Obviously for me, it’s not as much about how quick I can be because I’ve been doing this for the last six years. So I’ve worked really, really hard for many years to try and develop the brand that I have and really to define my message and everything. It appears that I’m doing so well because of the movie but it’s deceptive, because it’s a lot of hard work and it represents everything I’ve done since I was 21 years old.
The movie has opened up certainly more opportunities around the world because it was widely viewed, but it’s not a sprint for me, it’s more of a long marathon. Obviously demand is so high right now that there’s a six-12 month period that I’m committed to going out there and giving a lot of talks and stuff like that.
You spent 22 months in a federal prison in Taft, California. Your cellmate Tommy Chong [who was serving a nine-month sentence for selling drug paraphernalia] has previously said it was relatively easy time. What did you make of it?
I mean, it wasn’t a terrible maximum security prison where I was in fear of my life. But Tommy Chong, who I love, well, he’s a comedian and he’s very funny when he talks about it. But it’s still jail. You’re still locked up, you’re still away. My kids had to come see me in jail.
Time moves very slowly. It certainly wasn’t the worst place in the world, but it’s still jail, you know? For me, it was chance to really… I used the time wisely, I taught myself to write. For me it was a blessing, because I chose to make it that way.
And what do you say to people who say that the film glorifies that lifestyle of excess that you were leading 20 odd years ago?
Well, it’s an interesting question, because here’s the thing; a lot of it is glamorous. It’s not really glamourised, it’s glamour.
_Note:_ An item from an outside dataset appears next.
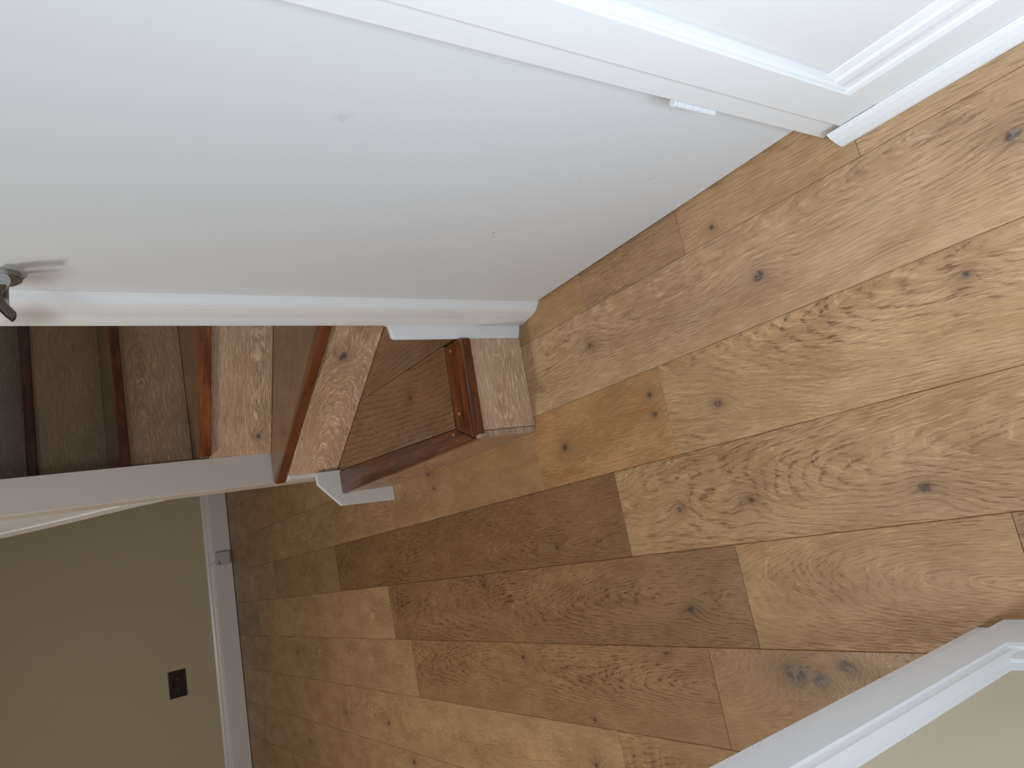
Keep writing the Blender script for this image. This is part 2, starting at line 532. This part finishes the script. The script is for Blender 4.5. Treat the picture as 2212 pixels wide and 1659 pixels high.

It just portrayed what was going on, and if you watch some of the things I did, with the yachts and the excess — that’s just fun to watch, ok? However, when people are young and they make a lot of money and they want to live a little wild for a while, there’s nothing wrong with that, there’s nothing terrible about that.
But the part that was bad was the fact that clients were losing money. If you take away the fact that people lost money, all of a sudden you’d say ‘well, ok, he self-destructed, certainly he should have treated women better than he did’. But the part that I find most troubling is that people lost money. I liked to party, I self-destructed — I’ve been sober for 15 years now, and I don’t live like that any more — but the self-destructive behaviour is not what I find to be troubling at all — it’s the fact that people lost money.
So is there any part of that life that you miss?
We were growing and everything was going good, and then came the fall, and I wouldn’t go back to that.
Thanks for your time, Jordan. Thank you.